Największe wzrosty przewidywane są w sprzedaży kosmetyków do pielęgnacji osobistej na poziomie 7% (CARG 2023-2026). Z kolei najmniejsze wzrosty prognozowane są w sektorze produktów do makijażu, na poziomie około 3,7%.

W najbliższych latach do najważniejszych czynników wpływających na wzmocnienie pozycji polskiej branży kosmetycznych zaliczane są między innymi:

-wzrost sprzedaż e-commerce produktów polskich producentów za granicą,

-rozbudowa oferty oraz dobra kondycja finansowa polskich przedsiębiorstw,

-reakcja na zmieniające się potrzeby konsumentów oraz umiejętność dopasowania asortymentu do oczekiwań rynku,

-korzystny kurs Euro do Złotówki w przypadku eksportu.

Przedstawione dane pokazują realną odporność branży kosmetycznej na światowe zawirowania rynkowe, co sprawia, że osiągane wyniki finansowe są korzystne dla tej branży.

Mimo korzystnych prognoz to właśnie rok 2023 może okazać się rokiem z widocznym spowolnieniem dynamiki wzrostu rynku w Polsce i na rynkach światowych.
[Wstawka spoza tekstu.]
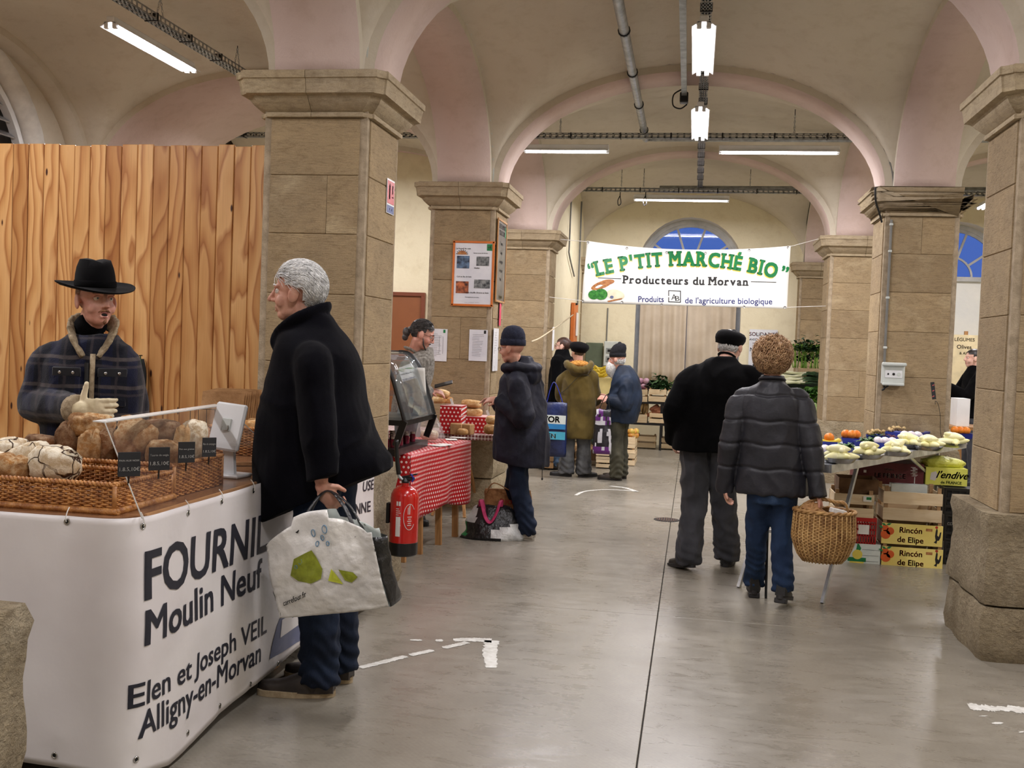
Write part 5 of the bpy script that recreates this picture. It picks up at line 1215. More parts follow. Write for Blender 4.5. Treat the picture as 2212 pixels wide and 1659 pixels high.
col = MB(); col.tube(cr([lp(598, 735, 4.20)*V((0, 1, 1)), lp(617, 712, 4.2)*V((0, 1, 1))+V((-.07, 0, 0)), lp(665, 682, 4.2)*V((0, 1, 1))+V((-.088, 0, 0)), lp(702, 662, 4.2)*V((0, 1, 1)), lp(665, 682, 4.2)*V((0, 1, 1))+V((.088, 0, 0)), lp(617, 712, 4.2)*V((0, 1, 1))+V((.07, 0, 0)), lp(598, 735, 4.20)*V((0, 1, 1))], 5), [(.030, .018)]*31, 10)
lap = MB(); lap.ell(lp(603, 738, 4.2)*V((0, 1, 1)), (.07, .045, .05)); lap.ell(lp(606, 765, 4.2)*V((0, 1, 1)), (.05, .03, .06))
fd = folds(.007, (5, 5, 1.6), 3.3, .001)
def disp(co, no):
    d = fd(co, no); out = no*d[:, None]; w = np.clip((1.12-co[:, 2])/.35, 0, 1); out[:, 2] += -(co[:, 1]-.05)*.50*w; return out
garment(P1, 'coat', WOOL_BLACK, [body_m, sleeve(J, 'L', (.082, .076, .070, .064), .035), sleeve(J, 'R', (.082, .074, .066, .058), .02), col, lap], .0085, 5, disp)
m = MB(); n0 = J['neck']+V((0, .03, -.02)); m.tube(cr([n0+V((.05, -.02, .02)), n0+V((.04, .03, .01)), n0+V((0, .055, .0)), n0+V((-.04, .03, .01)), n0+V((-.05, -.02, .02))], 4), .014, 8); m.build('shirt_collar', mat('pale_blue_shirt', (150, 164, 196), .8), P1, smooth=True)
trousers(P1, J, DENIM_D, (.098, .086, .080), .155, .12, cuff=.083, seed=2, amp=.007)
aL, aR = J['ankL'], J['ankR']
shoe(P1, (aL[0], aL[1]-.0, 0), rad(8), LEATHER_BR, SOLE, .32, .053, .10, laces=True); shoe(P1, (aR[0], aR[1], 0), rad(-5), LEATHER_BR, SOLE, .31, .053, .10)
m = MB(); m.box(lp(675, 1062, 3.94), (.05, .03, .02), bev=.006)
# ---- his shopping bag
BAGY = 3.86
bg = empty('shopping_bag', 'big crumpled white shopping bag printed with green fruit hanging from the white-haired customer\'s hand', 'bag', tuple(at(700, 1330, Y=BAGY)*V((1, 1, 0))))
bo = V(bg.location); wp = lambda px, py, Y: at(px, py, Y=Y)-bo
def crump(p, a=.012, s=9., sd=0.): return a*(1-2.6*abs(mnoise.noise(Vector((p[0]*s+sd, p[2]*s*.8, p[1]*3)))))
fb = quadmap(wp(602, 1337, BAGY), wp(838, 1312, BAGY), wp(572, 1180, BAGY), wp(802, 1150, BAGY))
def fr(u, v, back=0.):
    p = fb(u, v).copy(); p[2] += .075*sin(pi*min(1, u*1.05))**.8*v**3*(1.15 if not back else 1.0)+ (.03*v**4 if .25 < u < .6 else 0); p[1] += -.045*sin(pi*u)*sin(pi*min(1, .15+v*.8))*(1-back)+crump(p, .016 if not back else .01, 7, back)+.006*mnoise.noise(Vector((u*22, v*18, 0))); p[1] += back*.17*(1-.45*v); return p
m = MB(); m.grid(lambda u, v: fr(u, v), 46, 34, thick=-.0015); m.build('front_panel', mat('woven_white_plastic', (232, 230, 224), .35, c2=(206, 204, 200), ns=5, bump=.35, bs=22, bd=.02), bg, smooth=True)
m = MB(); m.grid(lambda u, v: fr(u, v, 1.), 24, 18, thick=.0015); m.build('back_panel', WHITE_B, bg, smooth=True)
GUS = mat('black_woven_plastic', (17, 18, 20), .4, c2=(9, 9, 11), ns=8, bump=.4, bs=30, bd=.02)
for nm, u in (('gusset', 0.), ('gusset', 1.)):
    m = MB()
    def gf(a, v, u=u):
        p = fr(u, v)*(1-a)+fr(u, v, 1.)*a; q = .05*sin(pi*a)*(1 if u else -1)*(.2 if u else .35); p = p+V((q, 0, 0)); 
        if u: p = p+V((.035*sin(pi*a)*v, 0, -.02*v)); 
        return p+V((crump(p, .008, 14, 3), 0, 0))
    m.grid(gf, 10, 20, thick=.0015 if u else -.0015); m.build(nm, GUS, bg, smooth=True)
m = MB(); m.grid(lambda u, v: fr(u, 0)*(1-v)+fr(u, 0, 1.)*v+V((0, 0, -.012*sin(pi*v))), 24, 6); m.build('bottom', WHITE_B, bg, smooth=True)
def on_bag(u, v, e=.003): p = fr(u, v); return p+V((0, -e, 0))
def bagpatch(name, mat_, pts, lift=.008, n=7):
    """flat print following the front panel; pts polygon in (u,v)"""
    c = V(pts).mean(0); m = MB(); vs = [on_bag(*c, lift)]; k = len(pts)
    for r in range(1, n+1):
        for p in pts: q = c+(V(p)-c)*r/n; vs.append(on_bag(q[0], q[1], lift))
    fs = [(0, 1+(i+1) % k, 1+i) for i in range(k)]
    for r in range(n-1):
        for i in range(k): a = 1+r*k; fs.append((a+i, a+(i+1) % k, a+k+(i+1) % k, a+k+i))
    m.add(vs, fs); return m.build(name, mat_, bg, smooth=True)
def uvb(px, py):   # pixel -> panel (u,v), inverse bilinear by search
    t = wp(px, py, BAGY); u = v = .5
    for _ in range(12):
        p = fr(u, v); du = (fr(u+.01, v)-p)/.01; dv = (fr(u, v+.01)-p)/.01; A = np.array([[du[0], dv[0]], [du[2], dv[2]]]); d = np.linalg.lstsq(A, V((t[0]-p[0], t[2]-p[2])), rcond=None)[0]; u = min(max(u+d[0]*.7, 0.02), .98); v = min(max(v+d[1]*.7, 0.02), .97)
    return (u, v)
bagpatch('fruit_print', INK_OL, [uvb(*q) for q in ((633, 1240), (640, 1205), (665, 1192), (680, 1185), (690, 1200), (704, 1225), (702, 1245), (680, 1256), (650, 1252))])
bagpatch('leaf_print', INK_LG, [uvb(*q) for q in ((716, 1250), (722, 1225), (735, 1240), (748, 1258))]); bagpatch('leaf_print', INK_OL, [uvb(*q) for q in ((738, 1226), (768, 1233), (777, 1244), (765, 1255), (752, 1250))])
for k, (q, rr) in enumerate((((680, 1150), .018), ((706, 1141), .020), ((700, 1160), .014), ((712, 1172), .012), ((690, 1172), .013), ((655, 1210), .016), ((645, 1222), .012))):
    c = uvb(*q); m = MB(); m.tube([on_bag(c[0]+rr*1.0*cos(t)*1.1, c[1]+rr*1.4*sin(t), .006) for t in np.arange(14)*2*pi/14], .0016, 4, close=True); m.build('splash_print', INK_LB, bg)
t = text_mb('carrefour.fr', .028, .012); o0 = uvb(613, 1309); o1 = uvb(669, 1284); L1 = t.verts()[:, 0].max()
def bt(p):
    k = p[0]/L1; u = o0[0]+(o1[0]-o0[0])*k; v = o0[1]+(o1[1]-o0[1])*k+p[1]*2.6; return on_bag(u, v, .009)
t.warp(bt); t.build('lettering', INK_K, bg)
hnd = at(708, 1066, Y=3.965)-bo
for q0, q1, bk in ((uvb(640, 1140), uvb(770, 1150), 0), ((.3, .97), (.85, .97), 1)):
    A = fr(*q0, bk*1.); B = fr(*q1, bk*1.); m = MB(); m.tube(cr([A+V((0, 0, -.02)), A*.55+hnd*.45+V((0, 0, .02)), hnd+V((0, 0, .012)), B*.5+hnd*.5+V((.01, 0, .02)), B+V((0, 0, -.02))], 6), [(.011, .003)]*25, 8); m.build('handle', GUS, bg, smooth=True)
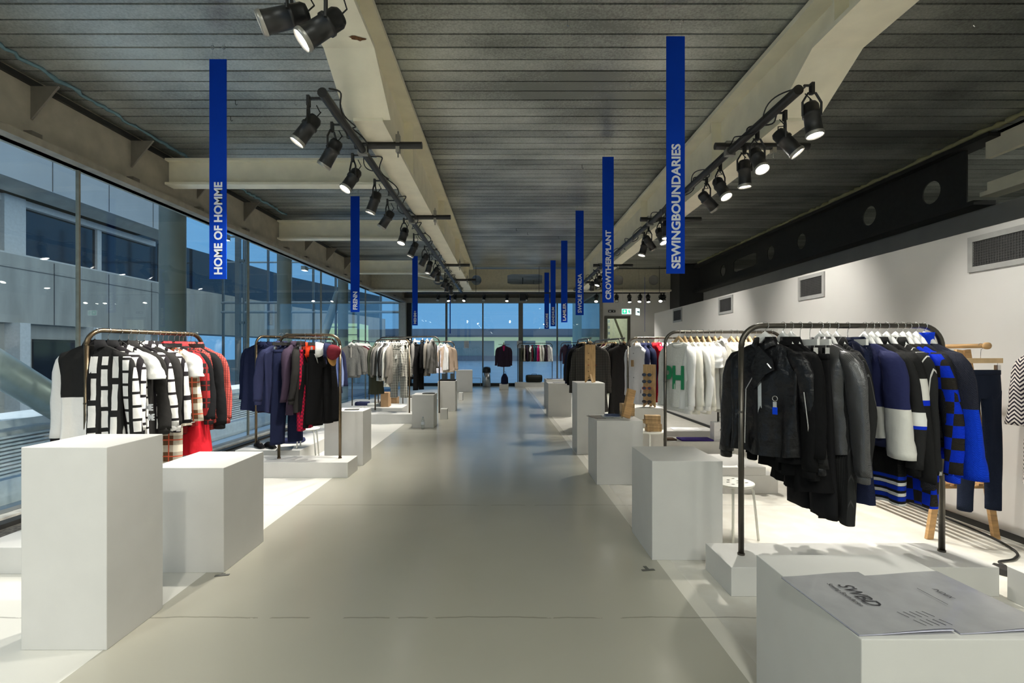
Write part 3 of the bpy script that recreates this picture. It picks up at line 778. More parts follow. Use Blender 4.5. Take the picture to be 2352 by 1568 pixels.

Pogarszające się nastroje konsumentów oraz wpływ inflacji na zmniejszenie zasobności konsumentów mogą wpływać szczególnie na popyt perfum oraz kosmetyków do makijażu.

Do osłabiających czynników wpływających na pozycję polskiej branży kosmetycznej zaliczane są między innymi:

-trwająca wojna w Ukrainie, co realnie wpływa na osłabienie koniunktury na europejskich rynkach,

-rosnące ceny surowców, energii, opakowań oraz ryzyko zwiększenia kosztów produkcji,

-słaba pozycja polskich marek na światowych rynkach,

-planowana rewizja rozporządzenia kosmetycznego nr 1223/2009/WE.